22.10.12

Book Review: The Light Behind the Window by Lucinda Riley

The Present
Emilie de la Martinieres has always fought against her aristocratic background, but after the death of her glamorous, distant mother, she finds herself alone in the world and sole inheritor of her grand childhood home in the South of France. An old notebook of poems leads her in search of the mysterious and beautiful Sophia, whose tragic love affair changed the course of her family history. As Emilie unravels the story, she too embarks on her own journey of discovery, realising that the chateau may provide clues to her own difficult past and finally unlock the future.
The Past
London 1943. A young office clerk, Constance Carruthers is drafted in the SOE, arriving in occupied Paris during the climax of the conflict. Separated from her contact in her very first hours in France, she stumbles in to the heart of a wealthy family who are caught up in a deadly game of secrets and lies. Forced to surrender her identity and all ties to her homeland and her beloved husband, Constance finds herself drawn into a complex web of deception, the repercussions of which will affect generations to come. 
I have read and enjoyed all of Lucinda Riley's books but in my opinion The Light Behind the Window is by far her best.
At 529 pages, it is quite a lengthy read but I flew through it. I was entertained and captivated by the story from the very beginning, right until the final page.
I had become so interested in the characters that I really did not want their story to end.
The story is split between the present and the past  but the two are expertly woven  together. Constance Carruthers is an office clerk in 1943, her husband Lawrence is missing in action so when she is called to serve her country by travelling to Paris, she almost has nothing to lose. However, Connie's mission does not go to plan and instead she becomes embroiled in the lives of the aristocratic de la Martinieres family. They offer her refuge in Paris but they also change the course of her and her family's lives forever.
Meanwhile in the present day, Emilie de la Martinieres has just lost her mother. She was a very distant figure in her life and so Emilie is left confused about her feelings over her death. Emilie's life is about to change too as she is the sole heir of the Martiniere's fortune and estate. She has always fought against her background but now she has to face up to her family's tremendous history and decide how and if she will preserve it for the future. Emilie meets Sebastian at this time and he is eager to help her organise the estate. Can she  trust him, is it finally time to allow someone in to her life to love her properly?
I don't think I will be able to do this book justice in my review. I found both stories so interesting and I loved the way in which they gradually came together and interlinked. I enjoyed the past and the present aspects of the book equally. Emilie's story reminded me a little of My Cousin Rachel by Daphne du Maurier. She has to question everything and everyone around her as it is not just herself that she has to protect but also her family's legacy.
The past aspect of the book was brilliant, Lucinda Riley explored and captured war time Paris and I think she showed just how far people were prepared to go in order to protect their country.

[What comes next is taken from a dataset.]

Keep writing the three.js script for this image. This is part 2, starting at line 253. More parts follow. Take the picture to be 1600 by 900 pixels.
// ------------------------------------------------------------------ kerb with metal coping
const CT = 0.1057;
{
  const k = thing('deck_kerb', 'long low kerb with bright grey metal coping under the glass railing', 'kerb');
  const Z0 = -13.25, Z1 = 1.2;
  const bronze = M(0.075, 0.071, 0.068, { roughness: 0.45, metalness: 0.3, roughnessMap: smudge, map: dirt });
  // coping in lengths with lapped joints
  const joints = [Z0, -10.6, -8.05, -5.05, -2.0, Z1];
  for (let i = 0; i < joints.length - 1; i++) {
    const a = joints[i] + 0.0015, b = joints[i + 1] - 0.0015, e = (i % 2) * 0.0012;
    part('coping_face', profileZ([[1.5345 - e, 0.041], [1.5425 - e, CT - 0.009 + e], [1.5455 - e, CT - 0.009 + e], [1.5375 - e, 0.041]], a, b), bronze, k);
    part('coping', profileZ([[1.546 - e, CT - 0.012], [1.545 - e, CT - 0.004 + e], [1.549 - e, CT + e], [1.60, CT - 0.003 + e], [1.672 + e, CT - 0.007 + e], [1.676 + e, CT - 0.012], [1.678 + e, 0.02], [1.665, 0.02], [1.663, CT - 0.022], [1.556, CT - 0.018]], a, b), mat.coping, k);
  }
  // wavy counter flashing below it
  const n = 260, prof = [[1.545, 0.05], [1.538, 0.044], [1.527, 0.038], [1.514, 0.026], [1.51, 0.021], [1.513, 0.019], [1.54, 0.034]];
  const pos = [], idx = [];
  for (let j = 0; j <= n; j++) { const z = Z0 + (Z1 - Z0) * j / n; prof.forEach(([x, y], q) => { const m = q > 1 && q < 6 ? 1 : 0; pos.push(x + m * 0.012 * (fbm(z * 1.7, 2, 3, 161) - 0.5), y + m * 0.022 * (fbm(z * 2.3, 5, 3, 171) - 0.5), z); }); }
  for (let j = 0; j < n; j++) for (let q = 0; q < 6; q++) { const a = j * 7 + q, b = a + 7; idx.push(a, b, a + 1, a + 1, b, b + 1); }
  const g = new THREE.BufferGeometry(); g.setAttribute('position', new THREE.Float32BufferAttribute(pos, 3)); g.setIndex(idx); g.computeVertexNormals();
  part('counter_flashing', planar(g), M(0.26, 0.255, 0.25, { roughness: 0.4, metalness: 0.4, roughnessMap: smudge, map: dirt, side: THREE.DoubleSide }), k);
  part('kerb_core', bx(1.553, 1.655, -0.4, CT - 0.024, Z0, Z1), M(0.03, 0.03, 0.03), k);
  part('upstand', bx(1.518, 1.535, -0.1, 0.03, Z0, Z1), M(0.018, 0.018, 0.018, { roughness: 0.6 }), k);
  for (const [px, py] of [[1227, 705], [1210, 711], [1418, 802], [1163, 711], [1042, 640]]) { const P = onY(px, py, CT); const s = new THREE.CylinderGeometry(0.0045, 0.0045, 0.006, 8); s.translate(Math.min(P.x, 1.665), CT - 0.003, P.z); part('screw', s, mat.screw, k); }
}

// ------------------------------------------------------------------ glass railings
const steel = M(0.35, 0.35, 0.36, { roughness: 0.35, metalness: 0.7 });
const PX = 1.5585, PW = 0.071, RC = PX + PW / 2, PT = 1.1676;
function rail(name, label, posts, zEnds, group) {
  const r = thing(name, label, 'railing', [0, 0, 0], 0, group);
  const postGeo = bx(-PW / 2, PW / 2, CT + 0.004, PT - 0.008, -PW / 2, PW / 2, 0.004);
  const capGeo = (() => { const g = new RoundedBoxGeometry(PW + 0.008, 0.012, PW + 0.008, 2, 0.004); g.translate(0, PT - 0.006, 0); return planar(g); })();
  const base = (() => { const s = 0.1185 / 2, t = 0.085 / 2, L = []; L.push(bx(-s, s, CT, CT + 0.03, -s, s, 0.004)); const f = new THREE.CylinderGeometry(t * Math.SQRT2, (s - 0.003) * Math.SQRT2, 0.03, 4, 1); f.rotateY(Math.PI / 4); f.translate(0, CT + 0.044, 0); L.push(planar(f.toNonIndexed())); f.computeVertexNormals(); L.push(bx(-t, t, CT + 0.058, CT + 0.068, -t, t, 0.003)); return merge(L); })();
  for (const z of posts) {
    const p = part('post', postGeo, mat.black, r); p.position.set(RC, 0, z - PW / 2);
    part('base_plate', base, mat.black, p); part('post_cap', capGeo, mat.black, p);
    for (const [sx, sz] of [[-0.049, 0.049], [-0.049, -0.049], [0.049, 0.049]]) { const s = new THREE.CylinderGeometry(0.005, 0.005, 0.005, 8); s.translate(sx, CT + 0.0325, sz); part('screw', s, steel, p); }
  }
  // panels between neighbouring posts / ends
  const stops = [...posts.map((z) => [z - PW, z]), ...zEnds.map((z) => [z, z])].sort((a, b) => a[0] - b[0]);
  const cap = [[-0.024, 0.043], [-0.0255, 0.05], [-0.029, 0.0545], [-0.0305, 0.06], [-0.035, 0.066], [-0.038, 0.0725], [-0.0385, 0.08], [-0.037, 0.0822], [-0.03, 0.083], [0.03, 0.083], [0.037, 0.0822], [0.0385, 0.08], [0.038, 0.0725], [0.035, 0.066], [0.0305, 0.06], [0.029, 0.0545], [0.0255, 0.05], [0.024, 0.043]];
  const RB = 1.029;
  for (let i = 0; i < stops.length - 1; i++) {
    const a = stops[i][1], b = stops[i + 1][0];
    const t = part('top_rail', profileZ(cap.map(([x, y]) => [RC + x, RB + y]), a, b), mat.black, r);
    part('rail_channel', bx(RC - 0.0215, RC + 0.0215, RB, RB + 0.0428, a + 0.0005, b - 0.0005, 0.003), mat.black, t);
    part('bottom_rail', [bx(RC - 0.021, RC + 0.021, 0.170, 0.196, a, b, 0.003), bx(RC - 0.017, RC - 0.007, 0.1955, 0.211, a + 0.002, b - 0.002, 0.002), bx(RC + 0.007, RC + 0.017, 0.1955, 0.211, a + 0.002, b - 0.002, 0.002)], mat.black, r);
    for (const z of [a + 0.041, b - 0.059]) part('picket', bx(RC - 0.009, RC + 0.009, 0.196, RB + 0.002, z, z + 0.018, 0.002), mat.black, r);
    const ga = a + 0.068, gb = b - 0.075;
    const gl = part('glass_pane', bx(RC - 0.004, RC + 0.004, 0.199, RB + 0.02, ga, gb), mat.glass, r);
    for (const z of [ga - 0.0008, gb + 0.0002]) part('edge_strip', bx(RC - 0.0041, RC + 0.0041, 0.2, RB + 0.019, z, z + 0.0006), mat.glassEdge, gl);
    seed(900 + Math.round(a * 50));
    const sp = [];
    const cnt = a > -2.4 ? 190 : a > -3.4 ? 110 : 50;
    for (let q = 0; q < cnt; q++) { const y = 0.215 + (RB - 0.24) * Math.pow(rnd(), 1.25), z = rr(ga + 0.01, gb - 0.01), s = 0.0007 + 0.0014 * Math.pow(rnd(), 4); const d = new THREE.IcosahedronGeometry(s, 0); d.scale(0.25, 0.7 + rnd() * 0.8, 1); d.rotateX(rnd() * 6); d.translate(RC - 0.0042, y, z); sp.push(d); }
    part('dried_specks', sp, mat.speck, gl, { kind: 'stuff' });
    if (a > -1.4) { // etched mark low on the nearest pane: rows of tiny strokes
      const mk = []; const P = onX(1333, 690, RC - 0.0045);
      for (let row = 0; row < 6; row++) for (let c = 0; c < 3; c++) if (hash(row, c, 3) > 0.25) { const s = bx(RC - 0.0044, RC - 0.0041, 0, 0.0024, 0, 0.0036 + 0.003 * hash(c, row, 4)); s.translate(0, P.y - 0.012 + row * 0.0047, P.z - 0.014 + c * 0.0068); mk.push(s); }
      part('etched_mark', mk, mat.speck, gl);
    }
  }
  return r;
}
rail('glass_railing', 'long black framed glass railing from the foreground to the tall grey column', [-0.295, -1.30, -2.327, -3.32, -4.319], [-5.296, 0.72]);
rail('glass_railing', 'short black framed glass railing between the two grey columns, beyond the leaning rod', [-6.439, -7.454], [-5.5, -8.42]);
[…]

I think a lot of books that discuss the war focus on those fighting at the front line but The Light Behind the Window highlights the many men and women who risked everything for little or no recognition.
Lucinda Riley has written a fabulous book. Her stories are always captivating and intricate with characters that you come to know and believe in. I highly recommend The Light Behind the Window but make sure that you have some spare time as you will not want to stop reading once you have begun.

Dot Scribbles Rating: 5/5

Many thanks to Pan Macmillan for sending me a copy of the book to review.



1 comment:

jessicabookworm said...

I've heard quite a lot of good things about this book. Sounds like something I would enjoy. I popped it on my ever growing list!